Machine learning and AI continue to be the hottest topic at tech conferences around the country and Strata Data was no different. Data professionals converged at the Jacob Javits Center in New York City from September 11 – 13 and the event was humming with the latest talk of how ML and AI will change the future.
Byron Banks, VP, product marketing, analytics at SAP, said that while machine learning and automation is predicted to replace certain human tasks, it’s really not emerging to replace us all, instead it’s coming to help users become better at their jobs.
“It’s that idea of harmony,” Banks said. “There’s always an end user group of people involved in working with the machine learning to make it the most effective rather than having the person disappear from the transaction.”
David Judge, vice president, SAP Leonardo at SAP, agreed and said it’s not about replacing people, it’s about removing manual, arbitrary tasks.
Customers may have machine learning teams and are investing heavily in AI, however, the number of companies managing it effectively are still small, said Will Davis, director of product marketing, Trifacta.
“Putting ML into production, trust in ML, and governance of ML are things I’m hearing quite a bit,” Davis said. “The companies mastering that are very few. The businesses out there are two years behind.”
Tendu Yogurtcu, CTO of Syncsort, also felt the same way and said people are asking how to implement machine learning and AI efficiently.
Jeff Veis, SVP of marketing at Actian, sees a variety of trends moving toward cloud, AI, and machine learning, however, he thinks people are moving too fast to the next big thing before solving current issues with existing technologies.
“I think what’s hitting this industry is this convergence of technologies and approaches that are in one sense creating innovation and opportunity but it’s making for a more complex conversation,” Veis said. “I think the next big challenge will be acting on the edge data. We’re at the early stages of this tapestry of data sources and data consumption models.”
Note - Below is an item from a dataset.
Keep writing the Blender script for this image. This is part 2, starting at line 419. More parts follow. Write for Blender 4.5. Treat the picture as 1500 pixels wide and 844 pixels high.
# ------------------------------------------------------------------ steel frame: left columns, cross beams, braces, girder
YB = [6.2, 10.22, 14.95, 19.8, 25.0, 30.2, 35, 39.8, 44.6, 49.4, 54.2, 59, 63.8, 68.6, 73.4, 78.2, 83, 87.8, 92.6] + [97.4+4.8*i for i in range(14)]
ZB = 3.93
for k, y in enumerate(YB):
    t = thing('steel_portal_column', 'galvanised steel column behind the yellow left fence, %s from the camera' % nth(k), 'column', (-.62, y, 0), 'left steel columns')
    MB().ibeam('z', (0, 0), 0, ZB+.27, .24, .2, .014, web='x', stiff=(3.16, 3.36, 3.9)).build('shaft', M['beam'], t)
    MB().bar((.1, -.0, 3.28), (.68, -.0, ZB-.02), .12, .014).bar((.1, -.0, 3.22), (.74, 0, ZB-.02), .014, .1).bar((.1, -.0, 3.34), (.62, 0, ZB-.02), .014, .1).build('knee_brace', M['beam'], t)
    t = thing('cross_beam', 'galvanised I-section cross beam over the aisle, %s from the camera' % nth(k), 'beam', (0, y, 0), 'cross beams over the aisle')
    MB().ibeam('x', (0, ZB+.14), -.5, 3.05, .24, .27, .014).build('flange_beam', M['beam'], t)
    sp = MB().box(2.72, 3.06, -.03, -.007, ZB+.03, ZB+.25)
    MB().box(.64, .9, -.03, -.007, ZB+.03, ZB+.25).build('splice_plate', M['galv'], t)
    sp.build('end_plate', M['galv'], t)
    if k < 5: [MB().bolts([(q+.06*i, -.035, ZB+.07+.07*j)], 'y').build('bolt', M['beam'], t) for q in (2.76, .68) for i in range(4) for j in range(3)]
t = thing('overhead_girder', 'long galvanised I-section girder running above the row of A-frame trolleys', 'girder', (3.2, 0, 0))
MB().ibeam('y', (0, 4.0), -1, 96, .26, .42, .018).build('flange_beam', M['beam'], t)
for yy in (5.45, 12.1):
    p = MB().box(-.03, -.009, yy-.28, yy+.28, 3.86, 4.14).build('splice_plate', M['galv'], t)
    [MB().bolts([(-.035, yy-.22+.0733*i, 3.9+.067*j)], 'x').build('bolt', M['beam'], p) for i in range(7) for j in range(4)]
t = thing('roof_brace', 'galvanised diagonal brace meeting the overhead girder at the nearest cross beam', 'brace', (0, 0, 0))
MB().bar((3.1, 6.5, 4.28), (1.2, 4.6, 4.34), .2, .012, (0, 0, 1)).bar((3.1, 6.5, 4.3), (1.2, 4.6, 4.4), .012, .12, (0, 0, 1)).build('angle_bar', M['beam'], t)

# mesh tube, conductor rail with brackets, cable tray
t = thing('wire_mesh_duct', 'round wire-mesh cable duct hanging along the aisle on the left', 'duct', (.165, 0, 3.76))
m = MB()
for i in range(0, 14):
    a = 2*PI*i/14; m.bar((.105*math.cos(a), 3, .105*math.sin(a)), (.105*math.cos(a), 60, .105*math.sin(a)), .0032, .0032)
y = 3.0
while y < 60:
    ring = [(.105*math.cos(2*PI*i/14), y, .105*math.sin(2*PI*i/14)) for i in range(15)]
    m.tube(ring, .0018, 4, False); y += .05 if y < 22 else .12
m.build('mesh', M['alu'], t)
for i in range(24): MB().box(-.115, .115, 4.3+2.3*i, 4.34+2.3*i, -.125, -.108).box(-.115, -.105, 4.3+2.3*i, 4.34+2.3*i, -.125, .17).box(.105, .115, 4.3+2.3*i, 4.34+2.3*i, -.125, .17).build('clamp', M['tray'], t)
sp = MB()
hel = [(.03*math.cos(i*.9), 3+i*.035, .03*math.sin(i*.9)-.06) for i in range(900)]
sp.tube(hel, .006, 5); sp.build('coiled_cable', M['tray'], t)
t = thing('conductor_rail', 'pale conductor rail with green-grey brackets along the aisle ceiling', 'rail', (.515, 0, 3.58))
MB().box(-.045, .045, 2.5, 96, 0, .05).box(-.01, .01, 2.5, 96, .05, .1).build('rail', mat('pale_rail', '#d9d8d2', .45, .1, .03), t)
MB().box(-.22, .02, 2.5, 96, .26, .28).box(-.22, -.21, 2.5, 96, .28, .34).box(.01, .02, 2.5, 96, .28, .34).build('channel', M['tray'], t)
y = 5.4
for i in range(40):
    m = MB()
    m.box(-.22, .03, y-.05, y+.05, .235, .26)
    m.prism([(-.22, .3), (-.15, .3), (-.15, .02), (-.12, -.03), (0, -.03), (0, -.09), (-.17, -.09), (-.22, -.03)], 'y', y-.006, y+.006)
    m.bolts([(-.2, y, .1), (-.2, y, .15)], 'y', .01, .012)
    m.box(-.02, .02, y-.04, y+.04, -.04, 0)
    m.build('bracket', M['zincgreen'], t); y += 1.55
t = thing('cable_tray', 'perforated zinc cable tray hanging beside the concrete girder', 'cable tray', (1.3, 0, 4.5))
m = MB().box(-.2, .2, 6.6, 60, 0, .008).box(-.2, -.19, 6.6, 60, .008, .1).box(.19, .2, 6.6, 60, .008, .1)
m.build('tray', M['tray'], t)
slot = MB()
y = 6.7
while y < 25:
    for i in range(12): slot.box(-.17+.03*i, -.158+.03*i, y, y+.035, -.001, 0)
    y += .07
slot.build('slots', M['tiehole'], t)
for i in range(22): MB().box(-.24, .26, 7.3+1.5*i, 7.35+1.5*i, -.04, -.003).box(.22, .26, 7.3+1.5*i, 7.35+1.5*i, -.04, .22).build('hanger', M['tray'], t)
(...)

Also observed at Strata Data was the enterprise movement from the science project phase and into productions, explained Nick Halsey, CEO, Zoomdata.
“Two years ago here it was ‘We have a big data project’ and they’re just setting up their platform,” Halsey said. “We’re starting to see those business impacts.”
While ML and AI continue to be pressing topics, Yogurtcu said streaming and the concept of a “data bus” are also rising conversations from customers.